◆ Written exercise: All material below is to be reproduced exactly.

== Material

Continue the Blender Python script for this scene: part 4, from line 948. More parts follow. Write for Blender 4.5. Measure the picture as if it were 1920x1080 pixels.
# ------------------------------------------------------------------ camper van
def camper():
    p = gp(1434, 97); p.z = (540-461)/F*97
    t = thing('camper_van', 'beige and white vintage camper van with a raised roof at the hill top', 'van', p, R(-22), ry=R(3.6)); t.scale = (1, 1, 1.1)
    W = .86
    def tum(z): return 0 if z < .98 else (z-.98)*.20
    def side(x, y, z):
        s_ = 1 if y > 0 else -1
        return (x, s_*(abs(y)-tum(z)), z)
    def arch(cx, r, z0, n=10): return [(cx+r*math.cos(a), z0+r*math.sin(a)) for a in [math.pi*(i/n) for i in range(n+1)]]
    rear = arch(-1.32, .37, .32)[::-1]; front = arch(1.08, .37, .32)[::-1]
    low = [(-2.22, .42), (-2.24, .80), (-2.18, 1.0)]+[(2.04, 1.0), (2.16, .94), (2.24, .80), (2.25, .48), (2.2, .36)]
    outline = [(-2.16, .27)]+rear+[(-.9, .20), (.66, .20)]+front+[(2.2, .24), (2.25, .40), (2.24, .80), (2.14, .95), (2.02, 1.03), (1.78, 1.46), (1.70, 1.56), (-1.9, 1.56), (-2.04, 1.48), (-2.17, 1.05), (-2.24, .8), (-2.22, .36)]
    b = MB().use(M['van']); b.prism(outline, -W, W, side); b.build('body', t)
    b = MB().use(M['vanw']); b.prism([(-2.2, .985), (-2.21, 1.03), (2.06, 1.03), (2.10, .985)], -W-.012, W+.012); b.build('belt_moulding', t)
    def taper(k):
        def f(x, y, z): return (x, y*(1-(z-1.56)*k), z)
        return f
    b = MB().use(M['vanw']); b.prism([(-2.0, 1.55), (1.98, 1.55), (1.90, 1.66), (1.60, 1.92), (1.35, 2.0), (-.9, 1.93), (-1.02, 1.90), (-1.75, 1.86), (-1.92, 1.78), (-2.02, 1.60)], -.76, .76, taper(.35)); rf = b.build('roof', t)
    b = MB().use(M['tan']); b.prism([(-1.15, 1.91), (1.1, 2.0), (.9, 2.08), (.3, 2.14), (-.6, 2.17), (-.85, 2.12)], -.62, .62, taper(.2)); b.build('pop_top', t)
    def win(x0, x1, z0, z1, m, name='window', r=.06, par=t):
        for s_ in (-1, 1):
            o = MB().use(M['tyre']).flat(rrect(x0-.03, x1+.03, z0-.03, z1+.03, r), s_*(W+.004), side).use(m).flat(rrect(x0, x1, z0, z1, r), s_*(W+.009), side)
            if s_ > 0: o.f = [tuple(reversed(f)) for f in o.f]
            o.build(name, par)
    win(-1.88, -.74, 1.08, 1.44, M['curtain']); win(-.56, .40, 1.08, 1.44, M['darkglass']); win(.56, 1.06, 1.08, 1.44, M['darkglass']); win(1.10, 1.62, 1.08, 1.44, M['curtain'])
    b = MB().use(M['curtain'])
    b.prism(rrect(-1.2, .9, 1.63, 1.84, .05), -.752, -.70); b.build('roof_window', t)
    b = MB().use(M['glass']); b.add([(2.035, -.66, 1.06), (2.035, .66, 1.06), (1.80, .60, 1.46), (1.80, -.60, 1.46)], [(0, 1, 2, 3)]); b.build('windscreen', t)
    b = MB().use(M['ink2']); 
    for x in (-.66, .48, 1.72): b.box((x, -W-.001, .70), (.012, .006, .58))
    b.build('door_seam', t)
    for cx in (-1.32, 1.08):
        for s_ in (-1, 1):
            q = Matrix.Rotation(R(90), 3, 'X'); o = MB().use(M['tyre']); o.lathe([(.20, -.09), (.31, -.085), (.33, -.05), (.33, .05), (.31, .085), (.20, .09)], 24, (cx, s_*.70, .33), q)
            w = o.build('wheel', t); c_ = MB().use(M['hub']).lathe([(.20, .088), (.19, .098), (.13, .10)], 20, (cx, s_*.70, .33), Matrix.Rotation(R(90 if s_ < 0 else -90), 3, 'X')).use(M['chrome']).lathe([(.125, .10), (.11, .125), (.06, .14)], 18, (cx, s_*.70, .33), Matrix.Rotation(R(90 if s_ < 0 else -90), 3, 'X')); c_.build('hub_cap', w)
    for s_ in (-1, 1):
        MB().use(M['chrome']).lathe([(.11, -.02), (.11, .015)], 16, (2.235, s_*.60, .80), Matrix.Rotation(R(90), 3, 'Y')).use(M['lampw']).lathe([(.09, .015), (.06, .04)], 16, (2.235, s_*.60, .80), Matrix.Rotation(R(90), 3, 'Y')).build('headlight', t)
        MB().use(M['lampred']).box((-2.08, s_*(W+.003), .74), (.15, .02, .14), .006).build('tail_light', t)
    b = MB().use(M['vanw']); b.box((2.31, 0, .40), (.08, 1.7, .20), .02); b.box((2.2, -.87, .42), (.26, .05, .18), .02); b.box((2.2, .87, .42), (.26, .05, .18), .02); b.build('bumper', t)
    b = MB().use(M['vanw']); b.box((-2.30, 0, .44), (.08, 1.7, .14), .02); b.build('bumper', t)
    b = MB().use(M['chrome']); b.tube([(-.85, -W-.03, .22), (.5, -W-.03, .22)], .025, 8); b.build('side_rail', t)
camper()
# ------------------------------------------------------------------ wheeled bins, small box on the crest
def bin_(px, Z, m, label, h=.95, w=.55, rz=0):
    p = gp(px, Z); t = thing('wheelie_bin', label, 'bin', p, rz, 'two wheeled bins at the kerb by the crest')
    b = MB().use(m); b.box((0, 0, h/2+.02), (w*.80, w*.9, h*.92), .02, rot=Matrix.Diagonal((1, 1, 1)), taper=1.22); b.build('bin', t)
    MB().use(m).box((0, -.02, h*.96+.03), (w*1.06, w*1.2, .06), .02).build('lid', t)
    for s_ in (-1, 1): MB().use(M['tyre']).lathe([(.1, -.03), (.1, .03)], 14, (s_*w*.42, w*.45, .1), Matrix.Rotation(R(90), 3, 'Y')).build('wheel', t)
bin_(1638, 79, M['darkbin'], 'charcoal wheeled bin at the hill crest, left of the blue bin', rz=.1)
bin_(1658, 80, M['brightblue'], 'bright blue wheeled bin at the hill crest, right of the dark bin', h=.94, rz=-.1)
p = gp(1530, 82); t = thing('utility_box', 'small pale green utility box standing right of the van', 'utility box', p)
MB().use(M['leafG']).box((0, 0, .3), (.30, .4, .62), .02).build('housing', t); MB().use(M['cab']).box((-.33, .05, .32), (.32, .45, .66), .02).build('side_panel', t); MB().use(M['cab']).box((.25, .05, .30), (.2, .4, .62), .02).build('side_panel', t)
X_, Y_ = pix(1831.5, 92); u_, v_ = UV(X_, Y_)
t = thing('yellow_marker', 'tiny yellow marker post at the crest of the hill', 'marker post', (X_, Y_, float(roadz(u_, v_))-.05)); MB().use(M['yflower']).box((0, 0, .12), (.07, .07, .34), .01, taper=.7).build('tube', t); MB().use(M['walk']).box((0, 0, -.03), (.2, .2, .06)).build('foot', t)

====

◆ Written response:
Continue the Blender Python script for this scene: part 4, from line 948. More parts follow. Write for Blender 4.5. Measure the picture as if it were 1920x1080 pixels.
# ------------------------------------------------------------------ camper van
def camper():
    p = gp(1434, 97); p.z = (540-461)/F*97
    t = thing('camper_van', 'beige and white vintage camper van with a raised roof at the hill top', 'van', p, R(-22), ry=R(3.6)); t.scale = (1, 1, 1.1)
    W = .86
    def tum(z): return 0 if z < .98 else (z-.98)*.20
    def side(x, y, z):
        s_ = 1 if y > 0 else -1
        return (x, s_*(abs(y)-tum(z)), z)
    def arch(cx, r, z0, n=10): return [(cx+r*math.cos(a), z0+r*math.sin(a)) for a in [math.pi*(i/n) for i in range(n+1)]]
    rear = arch(-1.32, .37, .32)[::-1]; front = arch(1.08, .37, .32)[::-1]
    low = [(-2.22, .42), (-2.24, .80), (-2.18, 1.0)]+[(2.04, 1.0), (2.16, .94), (2.24, .80), (2.25, .48), (2.2, .36)]
    outline = [(-2.16, .27)]+rear+[(-.9, .20), (.66, .20)]+front+[(2.2, .24), (2.25, .40), (2.24, .80), (2.14, .95), (2.02, 1.03), (1.78, 1.46), (1.70, 1.56), (-1.9, 1.56), (-2.04, 1.48), (-2.17, 1.05), (-2.24, .8), (-2.22, .36)]
    b = MB().use(M['van']); b.prism(outline, -W, W, side); b.build('body', t)
    b = MB().use(M['vanw']); b.prism([(-2.2, .985), (-2.21, 1.03), (2.06, 1.03), (2.10, .985)], -W-.012, W+.012); b.build('belt_moulding', t)
    def taper(k):
        def f(x, y, z): return (x, y*(1-(z-1.56)*k), z)
        return f
    b = MB().use(M['vanw']); b.prism([(-2.0, 1.55), (1.98, 1.55), (1.90, 1.66), (1.60, 1.92), (1.35, 2.0), (-.9, 1.93), (-1.02, 1.90), (-1.75, 1.86), (-1.92, 1.78), (-2.02, 1.60)], -.76, .76, taper(.35)); rf = b.build('roof', t)
    b = MB().use(M['tan']); b.prism([(-1.15, 1.91), (1.1, 2.0), (.9, 2.08), (.3, 2.14), (-.6, 2.17), (-.85, 2.12)], -.62, .62, taper(.2)); b.build('pop_top', t)
    def win(x0, x1, z0, z1, m, name='window', r=.06, par=t):
        for s_ in (-1, 1):
            o = MB().use(M['tyre']).flat(rrect(x0-.03, x1+.03, z0-.03, z1+.03, r), s_*(W+.004), side).use(m).flat(rrect(x0, x1, z0, z1, r), s_*(W+.009), side)
            if s_ > 0: o.f = [tuple(reversed(f)) for f in o.f]
            o.build(name, par)
    win(-1.88, -.74, 1.08, 1.44, M['curtain']); win(-.56, .40, 1.08, 1.44, M['darkglass']); win(.56, 1.06, 1.08, 1.44, M['darkglass']); win(1.10, 1.62, 1.08, 1.44, M['curtain'])
    b = MB().use(M['curtain'])
    b.prism(rrect(-1.2, .9, 1.63, 1.84, .05), -.752, -.70); b.build('roof_window', t)
    b = MB().use(M['glass']); b.add([(2.035, -.66, 1.06), (2.035, .66, 1.06), (1.80, .60, 1.46), (1.80, -.60, 1.46)], [(0, 1, 2, 3)]); b.build('windscreen', t)
    b = MB().use(M['ink2']); 
    for x in (-.66, .48, 1.72): b.box((x, -W-.001, .70), (.012, .006, .58))
    b.build('door_seam', t)
    for cx in (-1.32, 1.08):
        for s_ in (-1, 1):
            q = Matrix.Rotation(R(90), 3, 'X'); o = MB().use(M['tyre']); o.lathe([(.20, -.09), (.31, -.085), (.33, -.05), (.33, .05), (.31, .085), (.20, .09)], 24, (cx, s_*.70, .33), q)
            w = o.build('wheel', t); c_ = MB().use(M['hub']).lathe([(.20, .088), (.19, .098), (.13, .10)], 20, (cx, s_*.70, .33), Matrix.Rotation(R(90 if s_ < 0 else -90), 3, 'X')).use(M['chrome']).lathe([(.125, .10), (.11, .125), (.06, .14)], 18, (cx, s_*.70, .33), Matrix.Rotation(R(90 if s_ < 0 else -90), 3, 'X')); c_.build('hub_cap', w)
    for s_ in (-1, 1):
        MB().use(M['chrome']).lathe([(.11, -.02), (.11, .015)], 16, (2.235, s_*.60, .80), Matrix.Rotation(R(90), 3, 'Y')).use(M['lampw']).lathe([(.09, .015), (.06, .04)], 16, (2.235, s_*.60, .80), Matrix.Rotation(R(90), 3, 'Y')).build('headlight', t)
        MB().use(M['lampred']).box((-2.08, s_*(W+.003), .74), (.15, .02, .14), .006).build('tail_light', t)
    b = MB().use(M['vanw']); b.box((2.31, 0, .40), (.08, 1.7, .20), .02); b.box((2.2, -.87, .42), (.26, .05, .18), .02); b.box((2.2, .87, .42), (.26, .05, .18), .02); b.build('bumper', t)
    b = MB().use(M['vanw']); b.box((-2.30, 0, .44), (.08, 1.7, .14), .02); b.build('bumper', t)
    b = MB().use(M['chrome']); b.tube([(-.85, -W-.03, .22), (.5, -W-.03, .22)], .025, 8); b.build('side_rail', t)
camper()
# ------------------------------------------------------------------ wheeled bins, small box on the crest
def bin_(px, Z, m, label, h=.95, w=.55, rz=0):
    p = gp(px, Z); t = thing('wheelie_bin', label, 'bin', p, rz, 'two wheeled bins at the kerb by the crest')
    b = MB().use(m); b.box((0, 0, h/2+.02), (w*.80, w*.9, h*.92), .02, rot=Matrix.Diagonal((1, 1, 1)), taper=1.22); b.build('bin', t)
    MB().use(m).box((0, -.02, h*.96+.03), (w*1.06, w*1.2, .06), .02).build('lid', t)
    for s_ in (-1, 1): MB().use(M['tyre']).lathe([(.1, -.03), (.1, .03)], 14, (s_*w*.42, w*.45, .1), Matrix.Rotation(R(90), 3, 'Y')).build('wheel', t)
bin_(1638, 79, M['darkbin'], 'charcoal wheeled bin at the hill crest, left of the blue bin', rz=.1)
bin_(1658, 80, M['brightblue'], 'bright blue wheeled bin at the hill crest, right of the dark bin', h=.94, rz=-.1)
p = gp(1530, 82); t = thing('utility_box', 'small pale green utility box standing right of the van', 'utility box', p)
MB().use(M['leafG']).box((0, 0, .3), (.30, .4, .62), .02).build('housing', t); MB().use(M['cab']).box((-.33, .05, .32), (.32, .45, .66), .02).build('side_panel', t); MB().use(M['cab']).box((.25, .05, .30), (.2, .4, .62), .02).build('side_panel', t)
X_, Y_ = pix(1831.5, 92); u_, v_ = UV(X_, Y_)
t = thing('yellow_marker', 'tiny yellow marker post at the crest of the hill', 'marker post', (X_, Y_, float(roadz(u_, v_))-.05)); MB().use(M['yflower']).box((0, 0, .12), (.07, .07, .34), .01, taper=.7).build('tube', t); MB().use(M['walk']).box((0, 0, -.03), (.2, .2, .06)).build('foot', t)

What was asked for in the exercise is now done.